English chap: "It's too late to send it out today, but if you'd like to pay by credit card, I could have it sent out on Monday."

Me (rather miffed at having missed the unpublished Friday cut-off. Hey, it's before 5pm; what's your problem??): "Well... I don't know how much it's going to cost, yet."

English fellow: "The price is 4 pounds fifty."

Me: "And how much is shipping?"

English chum: "Oh, I should think about 1 pound."

Me: "Yeah, well, what IS it -- not what might you think it is." [Ok, ok; I didn't say that, either.]

Me: "And do you know how long it takes, to send to Germany?"

English dude: "Well, it's just a matter of days, isn't it?"

Me: "Hey, I don't know! That's why I'm asking you!! Do you know or not???" [Yeah, you guessed it. I didn't say that, either.]

 

I probably make it sound worse than it was. I was very cordial to him; he was super-soothing and cordial to me. But...

Argh!!! Can't you post your prices? Can't you keep your inventory at least mildly up-to-date? Can't you post your shipping prices and methods, along with the expected transit times? Are you in business, or not? Hey- Hey-- you! Are you listening to me??

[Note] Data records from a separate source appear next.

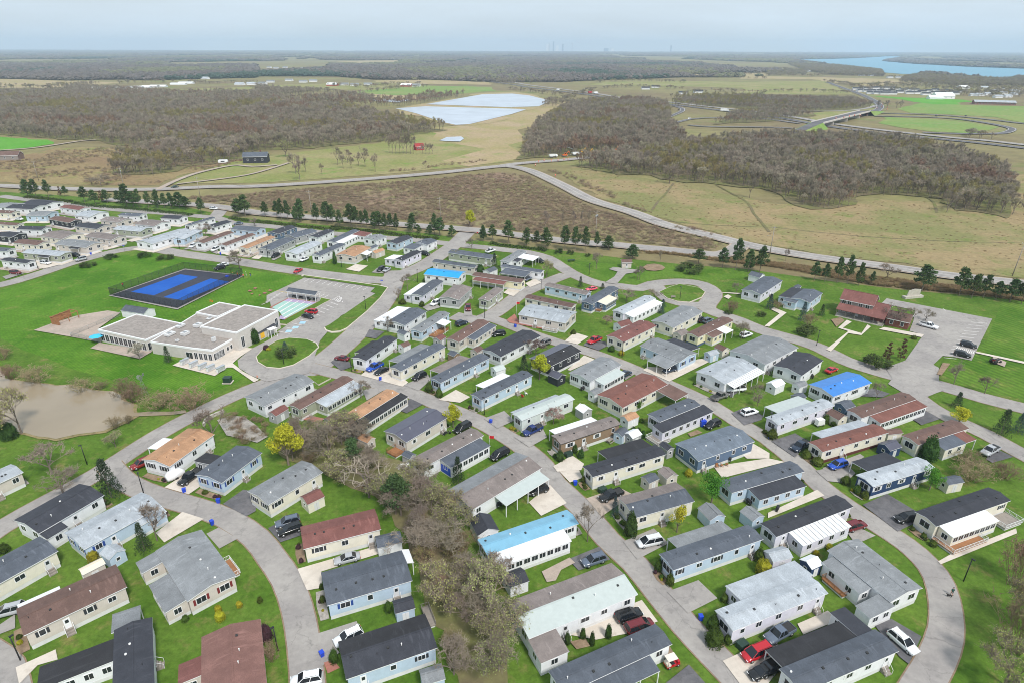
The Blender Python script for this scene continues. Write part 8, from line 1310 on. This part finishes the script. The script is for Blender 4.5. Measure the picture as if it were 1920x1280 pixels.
V_=rect3(OFFICE['wing']); L3=V_[2]; lx=V_[0]-U[0]; wx=lx.x*ca-lx.y*sa; wy=lx.x*sa+lx.y*ca
wx=max(wx,x1+L3/2); W3=6.6
MB().box(wx-L3/2,wx+L3/2-.3,-W3/2-1.6,W3/2-1.6,0,2.75,'brick_wall').build('wing_wall',off); gm=MB().add([(wx+L3/2-.3,-W3/2-1.6,2.75),(wx+L3/2-.3,W3/2-1.6,2.75),(wx+L3/2-.3,-1.6,4.4)],[(0,1,2)],'wall_beige'); gm.build('wing_gable',off)
gable_roof(MB(),wx-L3/2+.02,wx+L3/2,-W3/2-1.95,W3/2-1.25,2.72,1.75,'roof_brown','roof_brown',.18).build('wing_roof',off)
for q in(-.25,.2): window(off,wx+L3*q,-W3/2-1.6,1.6,0,.9,1.4)
# long white sign board on a planter
p=[Vector(q) for q in MISC['sign']]; u=p[1]-p[0]; c=p[0].lerp(p[1],.5); t=thing('sign_wall','long pale blank-backed sign wall on a raised planter at the office car park','sign',(c.x,c.y,.0),math.atan2(u.y,u.x)); L=u.length
MB().box(-L/2,L/2,-.9,.9,0,.9,'stone').build('planter',t); s=MB(); s.add([(-L*.36,-.12,.9),(L*.36,-.12,.9),(L*.36,-.12,3.2),(0,-.12,3.55),(-L*.3,-.12,3.0),(-L*.36,.12,.9),(L*.36,.12,.9),(L*.36,.12,3.2),(0,.12,3.55),(-L*.3,.12,3.0)],[(0,1,2,3,4),(9,8,7,6,5),(1,6,7,2),(2,7,8,3),(3,8,9,4),(4,9,5,0)],'stone'); s.build('sign_board',t)
# small brick wash house and picnic table on the upper loop lawn
p=[Vector(q) for q in MISC['washroom']]; u=p[1]-p[0]; c=p[0].lerp(p[1],.5); t=thing('pump_house','small beige pump house with brown roof on the upper loop lawn','building',(c.x,c.y+1.5,0),math.atan2(u.y,u.x)); L=max(4,u.length)
MB().box(-L/2,L/2,-1.5,1.5,0,2.6,'wall_beige').build('wall',t); gable_roof(MB(),-L/2-.3,L/2+.3,-1.9,1.9,2.6,.9,'roof_brown','roof_brown').build('roof',t); link('door',DOOR,t,(0,-1.5,0))
p=MISC['picnic'][0]; t=thing('picnic_table','green picnic table on the striped lawn of the upper loop','table',(p[0],p[1],.05),.3); MB().box(-1.6,1.6,-.5,.5,.72,.8,'dark_green').build('tabletop',t)
for s in(-.85,.85): MB().box(-1.6,1.6,s-.15,s+.15,.42,.48,'dark_green').build('bench_seat',t)
for s in(-1.2,1.2): MB().box(s-.05,s+.05,-.9,.9,.36,.42,'dark_green').box(s-.05,s+.05,-.4,-.3,0,.72,'dark_green').box(s-.05,s+.05,.3,.4,0,.72,'dark_green').build('leg',t)
# stone footbridge of the left road
p=[Vector(q) for q in MISC['bridge']]; t=thing('stone_bridge_wall','curved pale stone bridge wall where the left road crosses the creek','bridge wall',(p[0].x,p[0].y,0)); L=smooth_line([(0,0),tuple(p[1]-p[0]),tuple(p[2]-p[0])],.8); b=MB()
for i in range(len(L)-1): 
    d=(L[i+1]-L[i]).normalized(); s=Vector((-d.y,d.x))*.25; q=[L[i]+s,L[i]-s,L[i+1]-s,L[i+1]+s]; b.prism([tuple(x) for x in q],0,.9,'stone')
b.build('wall',t)
# ------------------------------------------------------------------ lamps, poles, wires, bins
lm=MB().tube((0,0,0),(0,0,5.2),.11,.08,'black_metal',8).mesh('lamp_post'); lh=MB().box(-.12,.5,-.14,.14,5.14,5.3,'black_metal').mesh('lamp_head'); lg=MB().box(.1,.45,-.1,.1,5.11,5.14,'lamp_clear').mesh('lamp_glass')
for x,y,lab in LAMPS:
    t=thing('street_lamp','black street lamp '+lab,'street lamp',(x,y,0),RNG.uniform(0,6.28),'black street lamps'); link('lamp_post',lm,t); a=link('lamp_head',lh,t); link('lamp_glass',lg,a)
tops=[]
for i,(x,y,lab) in enumerate(POLES):
    hgt=13.5 if i!=3 else 15; t=thing('utility_pole',lab,'utility pole',(x,y,0),0,'utility poles')
    if 'slanting' in lab: t.rotation_euler=(0,.04,0)
    MB().tube((0,0,0),(0,0,hgt),.2,.13,'pole_wood',8).build('pole',t); MB().box(-1.2,1.2,-.06,.06,hgt-.9,hgt-.75,'pole_wood').build('crossarm',t)
    for s in(-1.1,0.5,1.1): MB().tube((s,0,hgt-.75),(s,0,hgt-.5),.05,.05,'vent_white',6).build('insulator',t)
    if 'transformer' in lab:
        for k in range(3 if 'stout' in lab else 1): MB().tube((.4-.4*k,-.35 if k!=1 else .35,hgt-3-.2*k),(.4-.4*k,-.35 if k!=1 else .35,hgt-1.9-.2*k),.25,.25,'metal_grey',9).build('transformer_can',t)
    if 'lamp arm' in lab: MB().tube((0,0,hgt-5),(-1.8,-.6,hgt-4),.05,.05,'metal_grey',6).tube((-1.8,-.6,hgt-4),(-3.,-1.,hgt-4.1),.05,.09,'metal_grey',6).build('lamp_arm',t)
    tops.append(Vector((x,y,hgt-.6)))
def wire(label,a,b,n=3,sag=1.6):
    m=MB()
    for k in range(n):
        off=Vector((-1+k,0,0)); pr=None
        for i in range(13):
            f=i/12; q=a.lerp(b,f)+off; q.z-=sag*4*f*(1-f)
            if pr is not None: stick(m,pr,q,.022,.022,'black_metal')
            pr=q
    o=m.build('power_line'); tag(o,label,'power line',group='power lines over the scrub field')
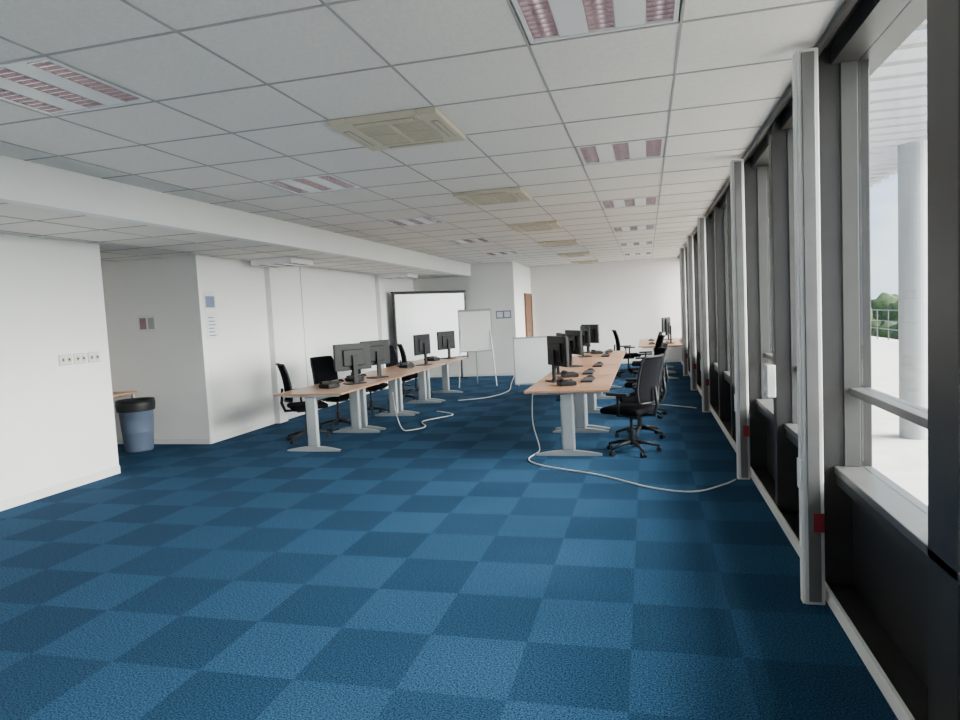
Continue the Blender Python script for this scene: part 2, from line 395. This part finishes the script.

Toto, we're not in America anymore.

[Ok, ok, there may be factors other than national culture involved here. Like... the slothfulness of a monopoly could easily contribute to a corporate culture that doesn't seek out ways to improve.]

 

On the flip-side, I found a rather American, and very rude guy at the Samuel French performance rights phone #, in California. That conversation went something like this:

Me: "I'm interested in the performance rights for 'Death' by Woody Allen."

Californian fellow: "Is this a professional theater?"

Me: "No, it's a high school, in Germany, actually."

Californian chap: "Germany! OK, here's what you need to do: send an email to xxxxxx, include yyyyyy information. We don't operate with email, so we'll send you a reply by postal mail. I know, old technology, isn't it? But that's how we operate."

Me: "OK. First, though, would it help if I contacted your London office?"

Californian bloke: "Let me see if I can explain this simply. Here's what you need to do: send an email to xxxxxx. Don't do anything else. Just do that."

Me: "Well, aren't we just Mr. Smarty-Pants today, then!" [Well, I didn't say that, either. But perhaps I should have...]

 

Hey, at least the English guy was nice.